Edge turbulence evolution and intermittency development near the density limit on the HL-2A tokamak

Abstract

The development of intermittent non-Gaussian processes is studied in the edge turbulence of ohmically heated HL-2A discharges approaching the density limit. As the density limit is approached, the E×B shear flow at the last closed flux surface (LCFS) weakens, a strong positive skewness develops in the scrape-off layer (SOL), and negative skewness develops inside the LCFS of turbulent density fluctuations. A conditional averaging analysis confirms more frequent increased amplitude positive (negative) going density fluctuation activity in the SOL (inside the LCFS) as the density limit is approached. The measured turbulent stress across the edge, LCFS, and SOL region is decomposed into diffusive and residual stress components, and the nonlinear exchange of kinetic energy between the turbulence and the low-frequency E×B shear flow is determined.
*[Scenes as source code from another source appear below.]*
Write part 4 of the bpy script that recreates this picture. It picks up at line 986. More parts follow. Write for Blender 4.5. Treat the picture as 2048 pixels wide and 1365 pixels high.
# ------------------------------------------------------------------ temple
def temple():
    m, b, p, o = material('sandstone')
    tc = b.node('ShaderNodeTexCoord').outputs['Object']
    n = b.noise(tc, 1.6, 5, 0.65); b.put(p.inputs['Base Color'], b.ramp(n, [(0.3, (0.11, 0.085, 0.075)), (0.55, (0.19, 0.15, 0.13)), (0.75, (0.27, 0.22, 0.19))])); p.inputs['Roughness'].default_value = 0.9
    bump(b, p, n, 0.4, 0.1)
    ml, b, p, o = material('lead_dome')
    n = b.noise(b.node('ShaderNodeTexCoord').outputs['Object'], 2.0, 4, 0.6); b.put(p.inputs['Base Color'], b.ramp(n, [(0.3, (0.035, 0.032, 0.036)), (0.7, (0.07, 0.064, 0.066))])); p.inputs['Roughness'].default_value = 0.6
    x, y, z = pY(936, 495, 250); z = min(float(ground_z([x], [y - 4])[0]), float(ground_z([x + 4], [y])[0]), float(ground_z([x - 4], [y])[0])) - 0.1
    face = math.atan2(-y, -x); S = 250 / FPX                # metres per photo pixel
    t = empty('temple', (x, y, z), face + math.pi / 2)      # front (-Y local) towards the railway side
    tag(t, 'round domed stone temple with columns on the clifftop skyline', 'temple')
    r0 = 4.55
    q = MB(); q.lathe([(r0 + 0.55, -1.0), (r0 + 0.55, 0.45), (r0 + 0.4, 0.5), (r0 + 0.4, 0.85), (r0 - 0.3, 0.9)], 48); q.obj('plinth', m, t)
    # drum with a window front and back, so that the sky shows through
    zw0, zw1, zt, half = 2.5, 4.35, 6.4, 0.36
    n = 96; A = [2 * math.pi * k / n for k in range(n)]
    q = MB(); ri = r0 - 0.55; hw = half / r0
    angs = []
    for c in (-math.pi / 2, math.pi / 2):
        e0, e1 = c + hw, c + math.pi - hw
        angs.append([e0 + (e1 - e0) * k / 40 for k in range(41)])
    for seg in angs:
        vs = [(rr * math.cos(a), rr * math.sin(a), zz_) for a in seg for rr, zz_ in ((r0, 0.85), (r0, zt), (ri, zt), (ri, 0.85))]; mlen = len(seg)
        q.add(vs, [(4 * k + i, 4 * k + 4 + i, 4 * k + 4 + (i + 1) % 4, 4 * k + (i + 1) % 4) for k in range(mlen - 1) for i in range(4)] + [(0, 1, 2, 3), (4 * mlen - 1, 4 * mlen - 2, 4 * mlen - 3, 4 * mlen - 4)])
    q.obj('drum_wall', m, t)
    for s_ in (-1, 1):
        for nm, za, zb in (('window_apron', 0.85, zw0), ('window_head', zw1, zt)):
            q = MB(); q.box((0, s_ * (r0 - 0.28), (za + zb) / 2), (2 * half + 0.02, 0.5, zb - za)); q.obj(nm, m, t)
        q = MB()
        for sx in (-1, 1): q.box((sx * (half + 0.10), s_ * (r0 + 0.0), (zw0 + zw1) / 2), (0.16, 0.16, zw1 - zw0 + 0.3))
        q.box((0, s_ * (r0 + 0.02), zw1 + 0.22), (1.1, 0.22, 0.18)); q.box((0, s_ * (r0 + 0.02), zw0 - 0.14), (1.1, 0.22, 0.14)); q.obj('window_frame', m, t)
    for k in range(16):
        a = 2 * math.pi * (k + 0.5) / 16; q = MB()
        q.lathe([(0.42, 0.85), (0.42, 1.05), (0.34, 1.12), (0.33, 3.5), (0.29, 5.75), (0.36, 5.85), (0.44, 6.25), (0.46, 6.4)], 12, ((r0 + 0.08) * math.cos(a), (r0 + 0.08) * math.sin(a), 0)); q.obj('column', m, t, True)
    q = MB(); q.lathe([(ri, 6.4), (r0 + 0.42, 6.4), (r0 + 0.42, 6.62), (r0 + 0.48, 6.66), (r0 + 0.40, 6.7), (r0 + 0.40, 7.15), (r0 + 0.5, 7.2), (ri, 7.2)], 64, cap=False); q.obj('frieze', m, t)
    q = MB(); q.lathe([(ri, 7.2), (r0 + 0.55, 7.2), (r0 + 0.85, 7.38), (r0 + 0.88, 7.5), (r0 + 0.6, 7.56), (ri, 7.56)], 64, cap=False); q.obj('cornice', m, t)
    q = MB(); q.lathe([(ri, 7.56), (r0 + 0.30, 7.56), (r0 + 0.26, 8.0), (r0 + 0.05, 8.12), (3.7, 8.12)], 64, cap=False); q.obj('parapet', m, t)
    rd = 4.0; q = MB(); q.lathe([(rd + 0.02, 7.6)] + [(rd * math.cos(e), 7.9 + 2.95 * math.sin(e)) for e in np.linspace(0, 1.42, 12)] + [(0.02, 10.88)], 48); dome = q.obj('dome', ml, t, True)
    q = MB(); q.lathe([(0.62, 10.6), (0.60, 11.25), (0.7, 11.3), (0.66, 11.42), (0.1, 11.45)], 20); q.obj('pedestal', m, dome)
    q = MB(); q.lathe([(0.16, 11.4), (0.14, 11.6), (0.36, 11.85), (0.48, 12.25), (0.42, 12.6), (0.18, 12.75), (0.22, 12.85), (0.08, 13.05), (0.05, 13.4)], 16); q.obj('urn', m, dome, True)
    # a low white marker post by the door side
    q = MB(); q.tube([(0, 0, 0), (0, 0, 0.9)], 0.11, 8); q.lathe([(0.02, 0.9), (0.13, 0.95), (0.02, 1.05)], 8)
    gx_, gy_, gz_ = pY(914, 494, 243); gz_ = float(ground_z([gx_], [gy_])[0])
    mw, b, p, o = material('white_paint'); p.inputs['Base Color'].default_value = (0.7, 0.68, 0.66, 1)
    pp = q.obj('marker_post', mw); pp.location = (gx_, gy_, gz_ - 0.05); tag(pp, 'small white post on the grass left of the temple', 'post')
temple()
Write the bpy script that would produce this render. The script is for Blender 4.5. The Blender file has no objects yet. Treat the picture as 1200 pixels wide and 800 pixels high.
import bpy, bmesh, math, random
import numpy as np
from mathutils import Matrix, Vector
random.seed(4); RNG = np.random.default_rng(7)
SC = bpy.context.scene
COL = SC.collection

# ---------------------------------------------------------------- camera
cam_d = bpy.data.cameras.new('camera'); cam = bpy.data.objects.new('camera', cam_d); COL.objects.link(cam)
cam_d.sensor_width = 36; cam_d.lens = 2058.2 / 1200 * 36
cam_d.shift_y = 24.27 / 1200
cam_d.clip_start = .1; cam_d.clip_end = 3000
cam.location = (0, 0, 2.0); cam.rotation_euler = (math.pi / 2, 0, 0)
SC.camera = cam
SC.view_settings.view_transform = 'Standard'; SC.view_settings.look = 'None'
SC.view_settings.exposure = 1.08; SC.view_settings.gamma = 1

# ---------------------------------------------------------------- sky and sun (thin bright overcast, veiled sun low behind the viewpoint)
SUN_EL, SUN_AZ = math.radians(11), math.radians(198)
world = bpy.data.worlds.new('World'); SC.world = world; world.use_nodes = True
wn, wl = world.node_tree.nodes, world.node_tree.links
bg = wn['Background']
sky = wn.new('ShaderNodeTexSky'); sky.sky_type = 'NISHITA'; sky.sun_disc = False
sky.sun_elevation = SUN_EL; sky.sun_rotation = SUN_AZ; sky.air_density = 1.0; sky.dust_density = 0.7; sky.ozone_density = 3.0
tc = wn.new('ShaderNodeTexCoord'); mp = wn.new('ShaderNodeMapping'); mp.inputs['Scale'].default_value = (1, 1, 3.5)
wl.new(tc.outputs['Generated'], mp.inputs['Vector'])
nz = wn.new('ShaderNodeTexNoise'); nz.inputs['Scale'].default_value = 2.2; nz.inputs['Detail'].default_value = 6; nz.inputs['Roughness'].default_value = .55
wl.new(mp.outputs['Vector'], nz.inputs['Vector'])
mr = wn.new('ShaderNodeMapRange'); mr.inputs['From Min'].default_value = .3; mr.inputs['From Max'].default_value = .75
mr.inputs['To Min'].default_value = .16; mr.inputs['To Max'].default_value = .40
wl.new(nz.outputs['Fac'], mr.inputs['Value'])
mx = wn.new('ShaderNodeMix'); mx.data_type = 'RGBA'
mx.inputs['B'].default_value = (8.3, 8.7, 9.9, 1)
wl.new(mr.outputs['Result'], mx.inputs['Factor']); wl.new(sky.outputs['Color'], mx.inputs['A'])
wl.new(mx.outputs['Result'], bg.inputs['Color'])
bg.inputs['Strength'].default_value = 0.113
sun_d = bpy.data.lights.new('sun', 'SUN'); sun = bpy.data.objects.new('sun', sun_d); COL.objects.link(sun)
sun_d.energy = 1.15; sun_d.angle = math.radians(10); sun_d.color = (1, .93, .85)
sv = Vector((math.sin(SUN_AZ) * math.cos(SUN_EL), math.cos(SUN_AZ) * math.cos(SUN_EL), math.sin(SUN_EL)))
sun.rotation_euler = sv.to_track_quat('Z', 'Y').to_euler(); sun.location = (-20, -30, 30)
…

Residual stress acts to amplify the E×B flow at the LCFS, while the diffusive stress acts to dissipate the flow just inside this region, at the interface between the core plasma and the LCFS. The relative strength of the flow drive associated with the residual stress weakens as the density limit is approached, while the turbulent viscosity associated with the diffusive stress increases at high density. The adiabatic parameter, kz2vth2/ωνe, drops significantly to about 0.5 in the SOL when the density limit is approached, indicating a transition from the adiabatic regime to the hydrodynamic regime due to increased collisionality. Such changes enhance the particle transport through the nonadiabatic electron response and hence should result in a stronger edge cooling at fixed edge plasma heat flux.